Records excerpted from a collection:
[START]

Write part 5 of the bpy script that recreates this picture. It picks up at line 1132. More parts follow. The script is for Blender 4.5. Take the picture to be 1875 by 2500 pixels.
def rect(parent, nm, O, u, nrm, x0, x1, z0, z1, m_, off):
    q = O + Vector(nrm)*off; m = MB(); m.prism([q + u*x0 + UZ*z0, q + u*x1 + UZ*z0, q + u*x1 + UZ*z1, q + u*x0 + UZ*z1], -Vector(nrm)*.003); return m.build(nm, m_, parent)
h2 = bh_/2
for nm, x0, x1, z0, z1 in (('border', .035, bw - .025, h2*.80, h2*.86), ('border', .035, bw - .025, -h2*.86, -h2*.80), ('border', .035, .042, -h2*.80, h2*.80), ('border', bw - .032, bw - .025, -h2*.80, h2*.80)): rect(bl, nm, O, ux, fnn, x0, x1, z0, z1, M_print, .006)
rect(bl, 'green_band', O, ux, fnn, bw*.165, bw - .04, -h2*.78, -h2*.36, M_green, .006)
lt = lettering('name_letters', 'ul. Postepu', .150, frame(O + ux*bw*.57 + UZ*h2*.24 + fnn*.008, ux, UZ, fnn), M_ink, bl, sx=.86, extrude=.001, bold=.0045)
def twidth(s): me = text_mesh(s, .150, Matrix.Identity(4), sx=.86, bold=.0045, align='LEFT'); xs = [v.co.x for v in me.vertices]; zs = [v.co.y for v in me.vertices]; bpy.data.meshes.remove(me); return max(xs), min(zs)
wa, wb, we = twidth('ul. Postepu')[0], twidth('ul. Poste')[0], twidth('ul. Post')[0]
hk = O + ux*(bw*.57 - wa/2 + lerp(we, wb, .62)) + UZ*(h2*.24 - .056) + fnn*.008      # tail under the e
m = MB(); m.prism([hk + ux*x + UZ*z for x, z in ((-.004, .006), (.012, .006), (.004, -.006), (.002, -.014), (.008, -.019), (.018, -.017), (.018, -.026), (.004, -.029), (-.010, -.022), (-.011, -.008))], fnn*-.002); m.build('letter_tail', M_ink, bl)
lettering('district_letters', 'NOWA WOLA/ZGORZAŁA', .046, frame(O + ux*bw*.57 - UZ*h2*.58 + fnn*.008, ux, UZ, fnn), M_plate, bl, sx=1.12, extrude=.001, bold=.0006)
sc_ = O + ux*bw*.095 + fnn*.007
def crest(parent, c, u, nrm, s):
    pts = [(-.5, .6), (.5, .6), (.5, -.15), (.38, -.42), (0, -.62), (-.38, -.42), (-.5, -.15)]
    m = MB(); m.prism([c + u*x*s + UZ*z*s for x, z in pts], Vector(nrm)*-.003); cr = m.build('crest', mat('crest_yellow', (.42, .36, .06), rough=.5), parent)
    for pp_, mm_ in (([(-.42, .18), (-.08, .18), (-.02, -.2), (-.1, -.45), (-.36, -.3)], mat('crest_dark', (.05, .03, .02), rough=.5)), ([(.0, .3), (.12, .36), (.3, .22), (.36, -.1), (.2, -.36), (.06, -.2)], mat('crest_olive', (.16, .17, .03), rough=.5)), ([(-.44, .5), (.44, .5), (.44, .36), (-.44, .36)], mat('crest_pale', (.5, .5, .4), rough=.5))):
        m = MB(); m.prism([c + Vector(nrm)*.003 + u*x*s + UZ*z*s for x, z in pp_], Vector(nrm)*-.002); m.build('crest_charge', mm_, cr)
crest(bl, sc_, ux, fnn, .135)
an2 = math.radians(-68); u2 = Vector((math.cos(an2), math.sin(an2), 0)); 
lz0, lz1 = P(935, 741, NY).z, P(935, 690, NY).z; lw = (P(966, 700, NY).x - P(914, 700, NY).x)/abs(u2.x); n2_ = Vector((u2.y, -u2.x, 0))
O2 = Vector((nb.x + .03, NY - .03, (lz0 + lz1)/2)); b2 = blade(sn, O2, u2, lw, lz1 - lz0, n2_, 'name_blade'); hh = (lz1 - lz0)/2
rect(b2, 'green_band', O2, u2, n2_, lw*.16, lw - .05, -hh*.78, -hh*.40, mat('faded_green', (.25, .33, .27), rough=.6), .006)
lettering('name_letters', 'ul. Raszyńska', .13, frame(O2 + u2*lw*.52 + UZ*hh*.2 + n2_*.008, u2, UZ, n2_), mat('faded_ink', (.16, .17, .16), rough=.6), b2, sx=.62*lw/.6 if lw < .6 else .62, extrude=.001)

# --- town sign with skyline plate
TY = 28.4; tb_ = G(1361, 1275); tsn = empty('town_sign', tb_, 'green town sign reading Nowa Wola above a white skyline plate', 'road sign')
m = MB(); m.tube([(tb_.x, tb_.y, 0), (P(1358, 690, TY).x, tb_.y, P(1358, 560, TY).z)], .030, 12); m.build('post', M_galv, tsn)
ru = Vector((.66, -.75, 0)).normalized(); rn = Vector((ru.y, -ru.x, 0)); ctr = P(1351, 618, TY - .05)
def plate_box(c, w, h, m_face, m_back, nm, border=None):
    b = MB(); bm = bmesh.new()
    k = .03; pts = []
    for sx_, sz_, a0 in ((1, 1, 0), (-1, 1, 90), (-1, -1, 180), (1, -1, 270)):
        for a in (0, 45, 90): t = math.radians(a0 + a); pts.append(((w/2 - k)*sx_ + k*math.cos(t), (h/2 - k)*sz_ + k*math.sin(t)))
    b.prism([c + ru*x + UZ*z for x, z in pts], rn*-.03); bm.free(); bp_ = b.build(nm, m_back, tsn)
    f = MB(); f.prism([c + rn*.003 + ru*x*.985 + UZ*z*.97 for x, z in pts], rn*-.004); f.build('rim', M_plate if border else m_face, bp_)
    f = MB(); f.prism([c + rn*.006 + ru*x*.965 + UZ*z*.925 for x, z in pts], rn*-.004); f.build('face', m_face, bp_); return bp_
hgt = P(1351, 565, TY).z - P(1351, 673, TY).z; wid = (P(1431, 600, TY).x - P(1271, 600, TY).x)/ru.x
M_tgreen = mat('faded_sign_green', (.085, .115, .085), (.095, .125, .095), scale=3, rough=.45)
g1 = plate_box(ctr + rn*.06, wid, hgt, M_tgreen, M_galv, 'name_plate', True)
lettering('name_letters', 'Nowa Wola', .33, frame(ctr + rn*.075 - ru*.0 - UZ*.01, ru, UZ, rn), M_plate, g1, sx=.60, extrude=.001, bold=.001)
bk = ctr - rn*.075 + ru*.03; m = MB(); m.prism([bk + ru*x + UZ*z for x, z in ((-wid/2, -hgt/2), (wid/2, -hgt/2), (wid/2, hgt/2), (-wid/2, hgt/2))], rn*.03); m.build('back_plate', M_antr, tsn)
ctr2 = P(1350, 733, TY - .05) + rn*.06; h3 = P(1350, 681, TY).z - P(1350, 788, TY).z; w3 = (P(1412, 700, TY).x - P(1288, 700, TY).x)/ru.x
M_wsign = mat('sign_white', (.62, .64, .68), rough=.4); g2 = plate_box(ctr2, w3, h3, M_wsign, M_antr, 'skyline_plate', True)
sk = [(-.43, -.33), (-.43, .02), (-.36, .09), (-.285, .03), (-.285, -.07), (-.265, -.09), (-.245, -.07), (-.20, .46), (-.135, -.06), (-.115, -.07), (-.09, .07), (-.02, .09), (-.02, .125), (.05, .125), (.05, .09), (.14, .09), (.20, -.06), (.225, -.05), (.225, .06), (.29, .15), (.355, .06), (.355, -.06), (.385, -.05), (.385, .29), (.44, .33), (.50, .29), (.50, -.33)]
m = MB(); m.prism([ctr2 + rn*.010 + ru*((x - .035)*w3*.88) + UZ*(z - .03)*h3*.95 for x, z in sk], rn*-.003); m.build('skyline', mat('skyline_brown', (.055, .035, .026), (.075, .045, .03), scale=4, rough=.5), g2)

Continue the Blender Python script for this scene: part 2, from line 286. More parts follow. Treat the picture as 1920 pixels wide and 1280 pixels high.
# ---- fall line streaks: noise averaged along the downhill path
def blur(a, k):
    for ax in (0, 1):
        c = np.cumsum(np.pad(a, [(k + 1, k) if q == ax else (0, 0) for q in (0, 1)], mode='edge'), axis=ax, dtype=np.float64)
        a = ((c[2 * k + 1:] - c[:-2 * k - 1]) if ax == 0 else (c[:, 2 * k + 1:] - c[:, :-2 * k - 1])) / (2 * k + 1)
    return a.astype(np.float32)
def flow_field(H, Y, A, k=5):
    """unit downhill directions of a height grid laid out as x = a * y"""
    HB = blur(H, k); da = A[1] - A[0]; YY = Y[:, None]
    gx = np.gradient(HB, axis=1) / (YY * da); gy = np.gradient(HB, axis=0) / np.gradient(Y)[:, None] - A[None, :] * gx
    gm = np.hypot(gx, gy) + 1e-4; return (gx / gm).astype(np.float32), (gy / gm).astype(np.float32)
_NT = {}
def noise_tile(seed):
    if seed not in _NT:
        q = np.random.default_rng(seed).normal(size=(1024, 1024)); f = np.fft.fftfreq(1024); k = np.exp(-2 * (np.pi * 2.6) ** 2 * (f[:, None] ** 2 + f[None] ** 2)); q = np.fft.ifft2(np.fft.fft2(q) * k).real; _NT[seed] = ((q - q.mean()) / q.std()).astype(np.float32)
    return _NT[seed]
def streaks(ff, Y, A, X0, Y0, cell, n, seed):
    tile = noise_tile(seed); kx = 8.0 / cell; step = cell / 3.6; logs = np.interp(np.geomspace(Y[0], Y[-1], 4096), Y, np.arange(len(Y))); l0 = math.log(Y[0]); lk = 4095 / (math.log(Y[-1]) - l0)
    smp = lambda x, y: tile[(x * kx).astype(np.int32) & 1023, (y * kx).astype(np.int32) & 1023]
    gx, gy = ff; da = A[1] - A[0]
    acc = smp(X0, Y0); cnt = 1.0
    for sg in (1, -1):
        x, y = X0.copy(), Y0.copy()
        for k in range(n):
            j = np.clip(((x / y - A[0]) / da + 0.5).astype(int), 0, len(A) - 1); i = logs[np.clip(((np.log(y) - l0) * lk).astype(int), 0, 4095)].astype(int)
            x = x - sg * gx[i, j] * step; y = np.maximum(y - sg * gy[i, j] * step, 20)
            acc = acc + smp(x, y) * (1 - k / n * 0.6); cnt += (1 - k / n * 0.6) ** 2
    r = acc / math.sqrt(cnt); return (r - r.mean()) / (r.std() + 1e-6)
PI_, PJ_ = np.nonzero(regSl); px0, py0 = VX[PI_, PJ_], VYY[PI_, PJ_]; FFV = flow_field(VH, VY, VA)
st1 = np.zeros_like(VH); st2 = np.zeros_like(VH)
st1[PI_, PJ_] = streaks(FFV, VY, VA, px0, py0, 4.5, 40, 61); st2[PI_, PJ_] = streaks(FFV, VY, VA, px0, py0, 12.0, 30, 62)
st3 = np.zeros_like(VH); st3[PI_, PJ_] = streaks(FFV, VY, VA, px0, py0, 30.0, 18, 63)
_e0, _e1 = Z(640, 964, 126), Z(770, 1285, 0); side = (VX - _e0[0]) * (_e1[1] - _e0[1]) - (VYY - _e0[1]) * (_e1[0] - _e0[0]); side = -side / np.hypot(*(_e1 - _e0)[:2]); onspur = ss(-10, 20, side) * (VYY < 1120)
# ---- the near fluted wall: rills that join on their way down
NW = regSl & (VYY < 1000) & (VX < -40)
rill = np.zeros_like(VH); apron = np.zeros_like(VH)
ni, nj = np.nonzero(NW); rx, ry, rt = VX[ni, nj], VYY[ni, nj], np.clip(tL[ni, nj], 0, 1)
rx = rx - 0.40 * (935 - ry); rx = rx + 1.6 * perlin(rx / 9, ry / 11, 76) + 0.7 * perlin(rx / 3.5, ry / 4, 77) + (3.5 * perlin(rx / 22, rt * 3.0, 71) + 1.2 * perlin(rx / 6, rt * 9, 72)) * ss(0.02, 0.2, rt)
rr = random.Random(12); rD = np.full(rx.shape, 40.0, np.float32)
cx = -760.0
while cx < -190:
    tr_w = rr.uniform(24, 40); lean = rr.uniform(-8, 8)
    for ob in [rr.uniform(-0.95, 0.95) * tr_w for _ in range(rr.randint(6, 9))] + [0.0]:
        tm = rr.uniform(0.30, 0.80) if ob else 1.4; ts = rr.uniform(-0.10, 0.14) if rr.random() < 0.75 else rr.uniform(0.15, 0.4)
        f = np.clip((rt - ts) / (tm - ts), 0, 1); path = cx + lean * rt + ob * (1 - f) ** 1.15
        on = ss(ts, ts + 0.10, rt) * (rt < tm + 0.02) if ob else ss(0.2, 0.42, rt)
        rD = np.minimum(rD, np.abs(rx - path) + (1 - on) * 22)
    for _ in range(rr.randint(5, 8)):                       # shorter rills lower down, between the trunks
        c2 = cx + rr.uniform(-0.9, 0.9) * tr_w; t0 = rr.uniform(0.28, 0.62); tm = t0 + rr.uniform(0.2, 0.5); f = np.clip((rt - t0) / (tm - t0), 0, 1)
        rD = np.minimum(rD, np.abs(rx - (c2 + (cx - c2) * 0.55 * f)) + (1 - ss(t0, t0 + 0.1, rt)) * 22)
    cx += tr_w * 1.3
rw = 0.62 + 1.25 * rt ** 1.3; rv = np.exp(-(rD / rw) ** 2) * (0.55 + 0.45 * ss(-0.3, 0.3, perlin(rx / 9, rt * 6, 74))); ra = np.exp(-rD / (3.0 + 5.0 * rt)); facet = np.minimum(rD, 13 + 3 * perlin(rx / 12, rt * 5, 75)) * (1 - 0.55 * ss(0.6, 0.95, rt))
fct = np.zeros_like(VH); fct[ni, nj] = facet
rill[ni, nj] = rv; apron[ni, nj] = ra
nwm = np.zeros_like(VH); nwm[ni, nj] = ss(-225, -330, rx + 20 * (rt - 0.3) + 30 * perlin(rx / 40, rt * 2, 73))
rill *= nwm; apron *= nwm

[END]

* [AIM]
Each line with the string "Blender" in it needs to be found and copied.

* [REPLY]
Write part 5 of the bpy script that recreates this picture. It picks up at line 1132. More parts follow. The script is for Blender 4.5. Take the picture to be 1875 by 2500 pixels.
Continue the Blender Python script for this scene: part 2, from line 286. More parts follow. Treat the picture as 1920 pixels wide and 1280 pixels high.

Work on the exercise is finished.